begin Supplied material

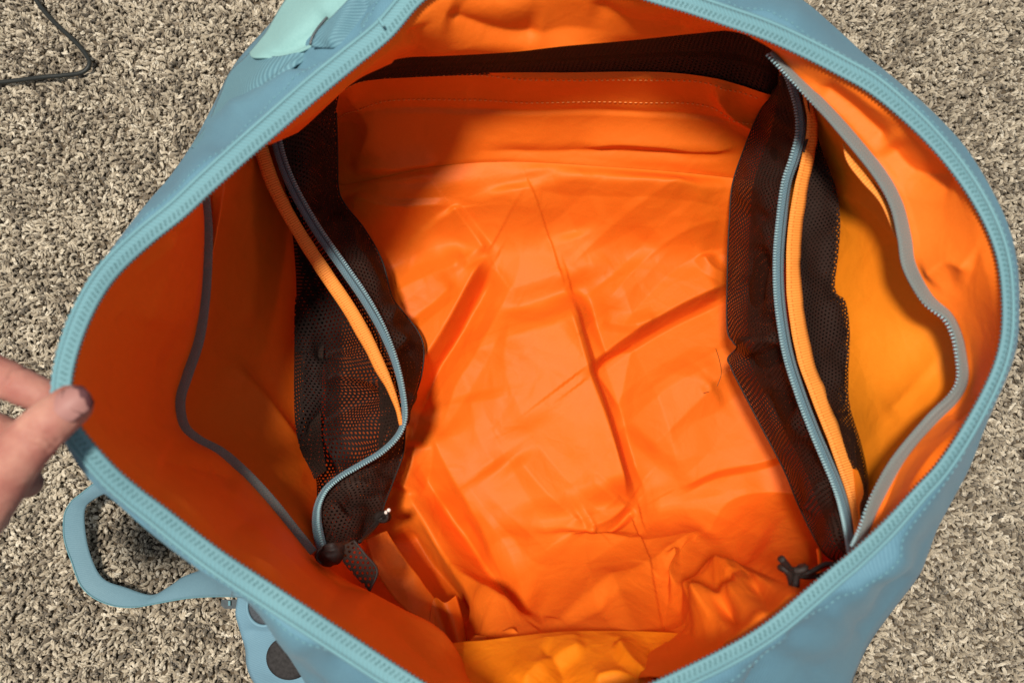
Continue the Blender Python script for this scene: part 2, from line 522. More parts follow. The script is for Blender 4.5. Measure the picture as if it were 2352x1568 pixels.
def m_skin():
    s = NT("skin"); g = s.gen()
    n = s.noise(g, 70, 4); n2 = s.noise(g, 500, 3)
    col = s.mix(s.range(n, 0.38, 0.62, 0, 1), rgb(0.30, 0.115, 0.09), rgb(0.41, 0.205, 0.155))
    tc = s.n('ShaderNodeAttribute', attribute_name='redness')
    col = s.mix(s.math('MULTIPLY', tc.outputs['Fac'], 0.55), col, rgb(0.27, 0.08, 0.07))
    b = s.bump(s.noise(g, 180, 3), 0.35, 0.0015); b = s.bump(n2, 0.3, 0.0008, b)
    s.setp(col=col, rough=0.6, spec=0.25, normal=b, sss=0.08)
    s.b.inputs['Subsurface Radius'].default_value = (0.01, 0.004, 0.002)
    s.b.inputs['Subsurface Scale'].default_value = 0.5
    return s.m
M_SKIN = m_skin()
def m_nail():
    s = NT("fingernail"); uv, u, v = s.uv()
    pol = s.range(u, 0.80, 0.86, 0, 1)
    g = s.gen()
    chip = s.range(s.math('ADD', u, s.math('MULTIPLY', s.noise(g, 300, 2), 0.22)), 0.93, 0.96, 0, 1)
    col = s.mix(chip, rgb(0.30, 0.145, 0.13), rgb(0.08, 0.028, 0.032))
    s.setp(col=col, rough=0.55, spec=0.25)
    return s.m
M_NAIL = m_nail()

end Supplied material

Short task
Word for word, quote the lines above. Omit the pictures.

Result of this task
Continue the Blender Python script for this scene: part 2, from line 522. More parts follow. The script is for Blender 4.5. Measure the picture as if it were 2352x1568 pixels.
def m_skin():
    s = NT("skin"); g = s.gen()
    n = s.noise(g, 70, 4); n2 = s.noise(g, 500, 3)
    col = s.mix(s.range(n, 0.38, 0.62, 0, 1), rgb(0.30, 0.115, 0.09), rgb(0.41, 0.205, 0.155))
    tc = s.n('ShaderNodeAttribute', attribute_name='redness')
    col = s.mix(s.math('MULTIPLY', tc.outputs['Fac'], 0.55), col, rgb(0.27, 0.08, 0.07))
    b = s.bump(s.noise(g, 180, 3), 0.35, 0.0015); b = s.bump(n2, 0.3, 0.0008, b)
    s.setp(col=col, rough=0.6, spec=0.25, normal=b, sss=0.08)
    s.b.inputs['Subsurface Radius'].default_value = (0.01, 0.004, 0.002)
    s.b.inputs['Subsurface Scale'].default_value = 0.5
    return s.m
M_SKIN = m_skin()
def m_nail():
    s = NT("fingernail"); uv, u, v = s.uv()
    pol = s.range(u, 0.80, 0.86, 0, 1)
    g = s.gen()
    chip = s.range(s.math('ADD', u, s.math('MULTIPLY', s.noise(g, 300, 2), 0.22)), 0.93, 0.96, 0, 1)
    col = s.mix(chip, rgb(0.30, 0.145, 0.13), rgb(0.08, 0.028, 0.032))
    s.setp(col=col, rough=0.55, spec=0.25)
    return s.m
M_NAIL = m_nail()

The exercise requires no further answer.